Léon Degrelle quería experimentar en sus propias carnes el
sufrimiento y sacrificio de la defensa de Europa, compartir el rancho y la
nieve, avanzar, marchar, soñar. Tenía como divisa el lema «quien no se expone
no se impone». Ascendió por méritos de guerra a la jefatura de la comandancia
de la División de voluntarios valones, finalizando la contienda con el grado de
General de las Waffen SS. Siempre en el primer puesto de riesgo en el combate.
Fue herido en cinco ocasiones, pero sus heridas profundas restañaban y volvía
al campo de batalla, cada vez con la sonrisa más franca, jovial y abierta.
Desafiaba la muerte. En su hoja de servicio se contabilizan 62 combates cuerpo
a cuerpo. Recibió, por su comportamiento heroico, medallas y condecoraciones
que hablan mudas del temple de guerrero y luchador ejemplar: la Cruz de Hierro
de 1ª y 2ª clase, la Cruz del Mérito de Guerra con espadas, la Insignia de los
Heridos, la Insignia de Plata de Asalto de Infantería, la Orden de la Sangre
—Cruz de Borgoña—, el Distintivo de Oro de Combate cuerpo a cuerpo, la Cruz
Alemana de Oro y la mitológica y legendaria Cruz de Caballero con Hojas de
Roble que le fue impuesta personalmente por Adolfo Hitler, quien, de haber
tenido un hijo, le hubiera gustado que hubiera sido de la estirpe de Léon…

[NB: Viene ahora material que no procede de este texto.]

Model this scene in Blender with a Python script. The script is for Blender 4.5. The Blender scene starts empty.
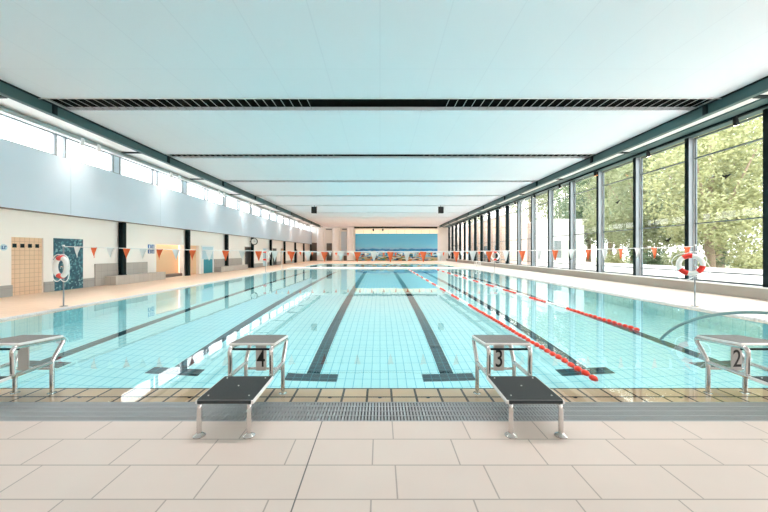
import bpy, math, random
from mathutils import Vector, Matrix, noise
random.seed(7)
PI = math.pi
sc = bpy.context.scene
COL = sc.collection

# ------------------------------------------------------------------ helpers
class MB:
    """collects geometry for ONE mesh object"""
    def __init__(s): s.v = []; s.f = []
    def add(s, vs, fs):
        n = len(s.v); s.v += [tuple(p) for p in vs]; s.f += [tuple(i + n for i in f) for f in fs]; return s
    def box(s, x0, y0, z0, x1, y1, z1, b=0.0):
        if b <= 0:
            v = [(x0,y0,z0),(x1,y0,z0),(x1,y1,z0),(x0,y1,z0),(x0,y0,z1),(x1,y0,z1),(x1,y1,z1),(x0,y1,z1)]
            return s.add(v, [(0,3,2,1),(4,5,6,7),(0,1,5,4),(1,2,6,5),(2,3,7,6),(3,0,4,7)])
        # chamfered box: 24 vertices
        import bmesh
        bm = bmesh.new(); bmesh.ops.create_cube(bm, size=1)
        for p in bm.verts:
            p.co = Vector(((x0+x1)/2+p.co.x*(x1-x0), (y0+y1)/2+p.co.y*(y1-y0), (z0+z1)/2+p.co.z*(z1-z0)))
        bmesh.ops.bevel(bm, geom=list(bm.edges), offset=b, segments=2, affect='EDGES', profile=.5)
        bm.verts.index_update()
        vs = [tuple(p.co) for p in bm.verts]; fs = [tuple(q.index for q in f.verts) for f in bm.faces]
        bm.free(); return s.add(vs, fs)
    def tube(s, path, r, n=10, cap=True, closed=False, rads=None):
        P = [Vector(p) for p in path]; m = len(P); vs = []; fs = []
        up = None
        for i, p in enumerate(P):
            if closed: t = (P[(i+1) % m] - P[i-1]).normalized()
            else: t = (P[min(i+1, m-1)] - P[max(i-1, 0)]).normalized()
            if up is None:
                a = Vector((0,0,1)) if abs(t.z) < .9 else Vector((1,0,0))
                up = (a - t*a.dot(t)).normalized()
            else: up = (up - t*up.dot(t)).normalized()
            q = t.cross(up); rr = rads[i] if rads else r
            for k in range(n):
                a = 2*PI*k/n; vs.append(p + up*math.cos(a)*rr + q*math.sin(a)*rr)
        for i in range(m if closed else m-1):
            j = (i+1) % m
            for k in range(n):
                l = (k+1) % n; fs.append((i*n+k, i*n+l, j*n+l, j*n+k))
        if cap and not closed:
            fs.append(tuple(range(n))[::-1]); fs.append(tuple((m-1)*n+k for k in range(n)))
        return s.add(vs, fs)
    def lathe(s, prof, n=24, c=(0,0,0), axis='z'):
        vs = []; fs = []; m = len(prof)
        for (r, h) in prof:
            for k in range(n):
                a = 2*PI*k/n; x, y = r*math.cos(a), r*math.sin(a)
                p = (x, y, h) if axis == 'z' else ((h, x, y) if axis == 'x' else (y, h, x))
                vs.append((p[0]+c[0], p[1]+c[1], p[2]+c[2]))
        for i in range(m-1):
            for k in range(n):
                l = (k+1) % n; fs.append((i*n+k, i*n+l, (i+1)*n+l, (i+1)*n+k))
        fs.append(tuple(range(n))[::-1]); fs.append(tuple((m-1)*n+k for k in range(n)))
        return s.add(vs, fs)
    def prism(s, pts, z0, z1, axis='z'):
        n = len(pts)
        def w(a, b, h): return (a, b, h) if axis == 'z' else ((h, a, b) if axis == 'x' else (a, h, b))
        vs = [w(a, b, z0) for a, b in pts] + [w(a, b, z1) for a, b in pts]
        fs = [tuple(range(n))[::-1], tuple(range(n, 2*n))] + [(i, (i+1) % n, n+(i+1) % n, n+i) for i in range(n)]
        return s.add(vs, fs)
    def build(s, name, mat, parent=None, smooth=False, loc=None):
        me = bpy.data.meshes.new(name); me.from_pydata(s.v, [], s.f); me.update()
        import bmesh
        bm = bmesh.new(); bm.from_mesh(me); bmesh.ops.recalc_face_normals(bm, faces=bm.faces); bm.to_mesh(me); bm.free()
        if mat: me.materials.append(mat)
        if smooth:
            for p in me.polygons: p.use_smooth = True
            try: me.set_sharp_from_angle(angle=math.radians(40))
            except Exception: pass
        o = bpy.data.objects.new(name, me); COL.objects.link(o)
        if parent: o.parent = parent
        if loc: o.location = loc
        return o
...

Ambos concebían a Europa como una gran nación.
Con la hipotética victoria de las tropas alemanas, en un
nuevo Orden Europeo, León Degrelle quería que Bélgica tuviera un puesto digno
dentro de esa nación europea. Dignidad que Bélgica obtendría con la sangre
derramada por sus hijos en suelo ruso, combatiendo hasta el fin contra el
Comunismo. Ellos expusieron cien veces su vida antes de encumbrar el nombre de
su país en los aires de la leyenda, y, en 1943, la Legión de voluntarios valona
era célebre en todo el frente del Este por su idealismo e intrepidez. En 1944,
cuando la odisea de Tcherkassy, alcanzó la cima de la fama.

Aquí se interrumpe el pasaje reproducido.